“¿Quién hubiera imaginado que ?”, preguntó, no recuerdo quién, en su Twitter. La verdad, yo. Cuando tenía 14 años de edad, mientras mis amigos andaban de vacaciones, mi padre me mandó aquel verano a trabajar a una casa de bolsa, dizque para aprender a mover el dinero.

“La tendencia siempre será subir, solo tenga paciencia. A final de año, acabaremos arriba y ganaremos”, aseguraban los hombres de traje y corbata a sus clientes, por teléfono.

Mientras yo suponía: “Llegará un día en que los indicadores colapsen, porque todo lo que sube, tiene que bajar. No hace falta ser un genio para saberlo”, me decía, pero —a la vez— me sentía un pésimo financiero.

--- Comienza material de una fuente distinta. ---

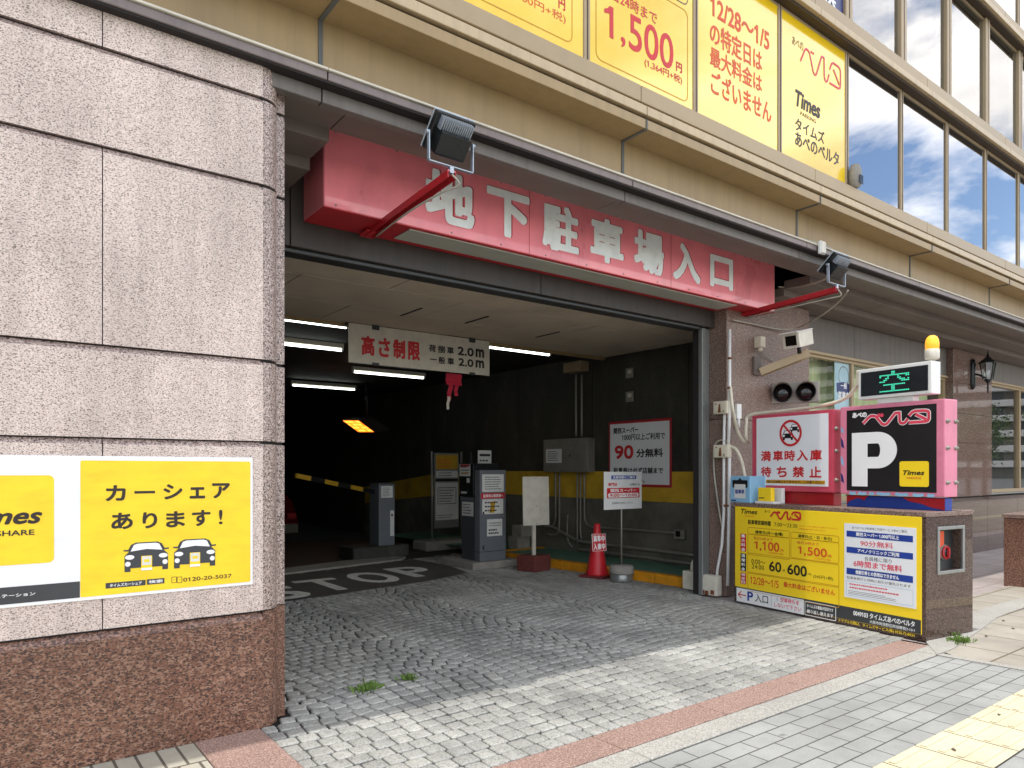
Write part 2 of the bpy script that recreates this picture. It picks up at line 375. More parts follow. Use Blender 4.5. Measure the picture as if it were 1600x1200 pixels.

Y pensaba enseguida en la ley de la gravitación de Newton, que acababan de enseñarme en la escuela, y también en las pelotas de ping-pong que nos encantaba lanzar contra la pared a mi hermano y a mí, en el salón de juegos de la casa en la que crecimos, donde varias veces mi papá nos regañó por estropear el tirol de sus muros. El techo era bastante alto y la pelotas terminaban abolladas al caer.

 

Según Wikipedia, el tenis de mesa es el deporte olímpico con mayor número de practicantes en el mundo: 40 millones de jugadores, quienes —cada cuatro años— buscan un boleto a la máxima justa deportiva.

El dato me parece confuso, pero de aquí a que el futbol reviva, lo daremos por cierto. Mis vecinos, un agradable matrimonio más o menos de nuestra edad, acaban de comprarse una mesa de ping-pong.

O, por lo menos, eso creo. A lo mejor ya la tenían desde antes y apenas me di cuenta en el encierro. Cuando salgo al patio y escucho del otro lado de la pared ese pequeño y característico golpeteo de la pelota contra la mesa, me da pena imaginar que entonces mis gritos, los de mis hijos y mi mujer deben oírse un kilómetro a la redonda.

Sólo me tranquiliza que los vecinos son con quienes menos suele verse uno en la vida, porque —si no— qué vergüenza. El domingo, probablamente luego de que uno de los dos perdiera la final de su torneo del Día de las Madres, se escuchó un tremendo raquetazo que pareció mandar la pelota al cielo.

Afilé el oído, en espera del impacto, pues siempre me calma saber que ya todo está en su lugar. Tardó tanto en caer que me dio tiempo de pensar que quizá este será el peor año en la historia de los mercados financieros...

Y, claro, de las jacarandas, pues casi no fueron vistas y ellas viven de eso. Al final, como suele ocurrir, la pelota cayó.